As a history buff I would love to see a similar list of these companies filtered down to the ones that are still using the original building. It is so rare that you see centuries-old organizations/businesses/anything that still use the same buildings that they were created with
This list looks very suspicious when the largest company ever, the VOC founded 1602 https://en.wikipedia.org/wiki/Dutch_East_India_Company founded is not listed there. Apparently only small family companies are listed, not the big ones.
The 2nd biggest company of those times, the Fugger copper mining company founded 1494, dissolved 1657 https://en.wikipedia.org/wiki/Fugger is also not listed, neither the 3rd largest, the Welser banking and merchant companies. Welsersche Handelsgesellschaft 1490 and ... https://en.wikipedia.org/wiki/Welser
If you listed universities, it seems like you'd have to list churches as well, and then they would dominate the list. They're not really "companies", more like organizations.
The page even says "excluding associations and educational, government, or religious organizations."

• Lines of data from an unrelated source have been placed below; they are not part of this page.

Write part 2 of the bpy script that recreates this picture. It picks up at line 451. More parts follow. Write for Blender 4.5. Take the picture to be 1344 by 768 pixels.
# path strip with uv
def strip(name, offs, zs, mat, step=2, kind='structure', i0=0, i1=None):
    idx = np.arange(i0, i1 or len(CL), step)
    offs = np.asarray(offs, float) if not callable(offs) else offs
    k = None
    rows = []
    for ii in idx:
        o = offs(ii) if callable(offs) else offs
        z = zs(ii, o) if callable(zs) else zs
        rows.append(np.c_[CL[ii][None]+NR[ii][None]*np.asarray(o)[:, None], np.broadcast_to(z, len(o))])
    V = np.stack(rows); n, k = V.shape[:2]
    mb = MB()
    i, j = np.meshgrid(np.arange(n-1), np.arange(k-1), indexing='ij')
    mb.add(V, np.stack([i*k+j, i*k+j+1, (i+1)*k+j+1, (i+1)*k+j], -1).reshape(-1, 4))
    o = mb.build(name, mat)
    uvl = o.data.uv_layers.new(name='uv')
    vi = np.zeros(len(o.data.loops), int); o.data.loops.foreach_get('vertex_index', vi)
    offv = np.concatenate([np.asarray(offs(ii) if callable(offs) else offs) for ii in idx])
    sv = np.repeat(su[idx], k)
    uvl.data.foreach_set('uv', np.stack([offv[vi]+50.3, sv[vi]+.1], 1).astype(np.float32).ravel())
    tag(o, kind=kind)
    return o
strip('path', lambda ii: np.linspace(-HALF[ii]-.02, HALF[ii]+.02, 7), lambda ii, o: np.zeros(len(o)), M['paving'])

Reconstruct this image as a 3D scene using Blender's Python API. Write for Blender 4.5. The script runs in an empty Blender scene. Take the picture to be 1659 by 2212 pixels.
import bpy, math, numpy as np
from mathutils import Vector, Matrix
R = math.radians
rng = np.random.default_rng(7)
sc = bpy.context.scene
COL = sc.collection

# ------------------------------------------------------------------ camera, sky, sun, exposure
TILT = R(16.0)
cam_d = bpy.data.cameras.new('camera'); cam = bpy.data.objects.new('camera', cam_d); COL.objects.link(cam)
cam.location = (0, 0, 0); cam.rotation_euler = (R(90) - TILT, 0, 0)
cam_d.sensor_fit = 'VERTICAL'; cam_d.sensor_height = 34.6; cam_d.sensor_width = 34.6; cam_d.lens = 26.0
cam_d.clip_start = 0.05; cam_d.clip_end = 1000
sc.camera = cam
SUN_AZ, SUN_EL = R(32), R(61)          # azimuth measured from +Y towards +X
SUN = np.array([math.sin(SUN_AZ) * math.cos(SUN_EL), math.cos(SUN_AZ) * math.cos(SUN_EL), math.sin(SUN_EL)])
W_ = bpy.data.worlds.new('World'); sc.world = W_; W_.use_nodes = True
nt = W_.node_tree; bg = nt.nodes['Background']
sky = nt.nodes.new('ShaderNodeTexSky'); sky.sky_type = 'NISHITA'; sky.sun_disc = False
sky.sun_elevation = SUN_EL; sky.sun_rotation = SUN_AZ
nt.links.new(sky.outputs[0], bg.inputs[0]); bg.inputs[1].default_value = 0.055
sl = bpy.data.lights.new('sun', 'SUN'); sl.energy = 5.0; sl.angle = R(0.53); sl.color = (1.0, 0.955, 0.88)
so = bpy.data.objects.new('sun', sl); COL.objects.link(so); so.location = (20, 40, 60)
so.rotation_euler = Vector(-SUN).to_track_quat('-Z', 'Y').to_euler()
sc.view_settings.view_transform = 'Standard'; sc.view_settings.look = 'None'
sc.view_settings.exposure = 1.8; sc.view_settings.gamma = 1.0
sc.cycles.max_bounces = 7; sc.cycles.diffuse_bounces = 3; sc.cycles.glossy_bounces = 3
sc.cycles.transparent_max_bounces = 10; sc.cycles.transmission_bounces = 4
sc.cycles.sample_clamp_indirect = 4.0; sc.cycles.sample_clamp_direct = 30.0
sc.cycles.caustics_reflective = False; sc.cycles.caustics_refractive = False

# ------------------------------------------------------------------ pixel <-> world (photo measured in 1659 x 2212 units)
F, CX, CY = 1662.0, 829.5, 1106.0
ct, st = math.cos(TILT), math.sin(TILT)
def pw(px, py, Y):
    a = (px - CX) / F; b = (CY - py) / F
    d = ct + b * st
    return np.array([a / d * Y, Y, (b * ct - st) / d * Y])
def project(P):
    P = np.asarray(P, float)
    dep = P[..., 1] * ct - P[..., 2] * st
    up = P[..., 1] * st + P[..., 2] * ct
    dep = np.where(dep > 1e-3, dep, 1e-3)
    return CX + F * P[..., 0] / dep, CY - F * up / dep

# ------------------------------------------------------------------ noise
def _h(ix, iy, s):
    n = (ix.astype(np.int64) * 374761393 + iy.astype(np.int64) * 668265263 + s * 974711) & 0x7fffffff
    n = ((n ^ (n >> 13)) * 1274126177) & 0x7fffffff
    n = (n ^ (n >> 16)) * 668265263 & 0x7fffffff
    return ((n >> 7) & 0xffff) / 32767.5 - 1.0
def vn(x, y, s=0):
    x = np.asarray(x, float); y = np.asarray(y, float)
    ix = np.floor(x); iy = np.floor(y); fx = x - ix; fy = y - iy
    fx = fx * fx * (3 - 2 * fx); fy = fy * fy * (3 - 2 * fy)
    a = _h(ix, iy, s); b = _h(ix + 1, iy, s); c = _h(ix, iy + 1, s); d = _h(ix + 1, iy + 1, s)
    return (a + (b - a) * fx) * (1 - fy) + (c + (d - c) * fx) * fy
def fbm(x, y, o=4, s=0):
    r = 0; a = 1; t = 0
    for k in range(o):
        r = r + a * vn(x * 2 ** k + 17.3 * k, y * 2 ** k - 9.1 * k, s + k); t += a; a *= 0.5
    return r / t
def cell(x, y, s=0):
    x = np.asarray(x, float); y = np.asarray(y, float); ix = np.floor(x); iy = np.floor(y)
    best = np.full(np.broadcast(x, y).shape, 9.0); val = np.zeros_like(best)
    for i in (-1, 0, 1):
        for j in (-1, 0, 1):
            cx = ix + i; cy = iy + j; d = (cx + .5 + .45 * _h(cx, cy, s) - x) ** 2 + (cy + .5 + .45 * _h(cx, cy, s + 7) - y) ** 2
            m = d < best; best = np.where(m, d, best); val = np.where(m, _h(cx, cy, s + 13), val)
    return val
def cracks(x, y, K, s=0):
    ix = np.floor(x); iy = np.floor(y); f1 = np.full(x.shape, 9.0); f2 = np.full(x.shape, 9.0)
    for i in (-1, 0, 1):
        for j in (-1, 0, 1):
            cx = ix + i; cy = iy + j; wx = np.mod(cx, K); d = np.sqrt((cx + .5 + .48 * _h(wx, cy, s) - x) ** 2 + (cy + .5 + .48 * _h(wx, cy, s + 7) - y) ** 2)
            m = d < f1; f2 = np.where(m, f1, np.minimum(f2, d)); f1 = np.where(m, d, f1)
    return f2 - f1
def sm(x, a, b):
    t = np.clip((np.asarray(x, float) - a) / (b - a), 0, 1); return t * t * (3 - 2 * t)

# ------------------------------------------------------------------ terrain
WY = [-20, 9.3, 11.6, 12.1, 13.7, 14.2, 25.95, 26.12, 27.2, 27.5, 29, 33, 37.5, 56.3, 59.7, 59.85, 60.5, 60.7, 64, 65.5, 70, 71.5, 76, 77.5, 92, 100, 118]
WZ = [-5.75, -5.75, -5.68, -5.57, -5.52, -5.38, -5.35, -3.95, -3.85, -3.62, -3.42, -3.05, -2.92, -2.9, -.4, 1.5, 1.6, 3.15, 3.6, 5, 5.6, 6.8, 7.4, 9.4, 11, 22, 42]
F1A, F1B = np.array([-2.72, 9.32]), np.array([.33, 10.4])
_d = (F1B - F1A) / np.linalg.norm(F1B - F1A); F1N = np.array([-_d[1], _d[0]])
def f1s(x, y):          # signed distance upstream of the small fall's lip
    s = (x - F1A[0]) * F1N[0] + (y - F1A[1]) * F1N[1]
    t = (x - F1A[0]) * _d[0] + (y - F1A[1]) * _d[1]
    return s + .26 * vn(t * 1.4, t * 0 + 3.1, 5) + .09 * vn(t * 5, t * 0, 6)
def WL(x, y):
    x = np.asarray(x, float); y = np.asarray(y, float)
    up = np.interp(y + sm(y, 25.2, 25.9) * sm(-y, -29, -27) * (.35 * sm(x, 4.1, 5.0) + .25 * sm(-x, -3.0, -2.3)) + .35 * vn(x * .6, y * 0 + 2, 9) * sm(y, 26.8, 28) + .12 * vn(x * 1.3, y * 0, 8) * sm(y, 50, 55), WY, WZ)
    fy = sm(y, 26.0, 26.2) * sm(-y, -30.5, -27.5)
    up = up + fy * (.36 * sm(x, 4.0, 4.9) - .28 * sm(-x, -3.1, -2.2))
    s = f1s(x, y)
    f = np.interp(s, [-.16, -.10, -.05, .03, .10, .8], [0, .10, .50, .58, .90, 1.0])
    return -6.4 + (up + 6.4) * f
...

It makes United Statians question and compare their policies with other developed nations. Now, the USA has really big issue like social security, university education and militarized police etc
The courtyard garden the inn is built around is absolutely stunning, and the hot springs were the best out of all the ryokans we stayed at in Japan. The best part though is the hotel is actively managed and operated by the family - these wonderful people will meet you at the door.
There is concern about the future of the hotel, as the son who was assumed to take on ownership of the inn passed away suddenly, leaving the responsibility to the adult daughter. She's seems exceptionally capable (not to mention is incredibly pleasant), but she is unmarried/childless and seems unsure of her desire to marry or assume ownership of the inn. Clearly it would not be the same if the business continued on operated by someone outside the family.
I highly recommend watching this short film about the situation: https://vimeo.com/114879061
edit: replaced "bloodline" with "family" as I've been told Japanese culture resolves bloodline continuity issues via adult adoption.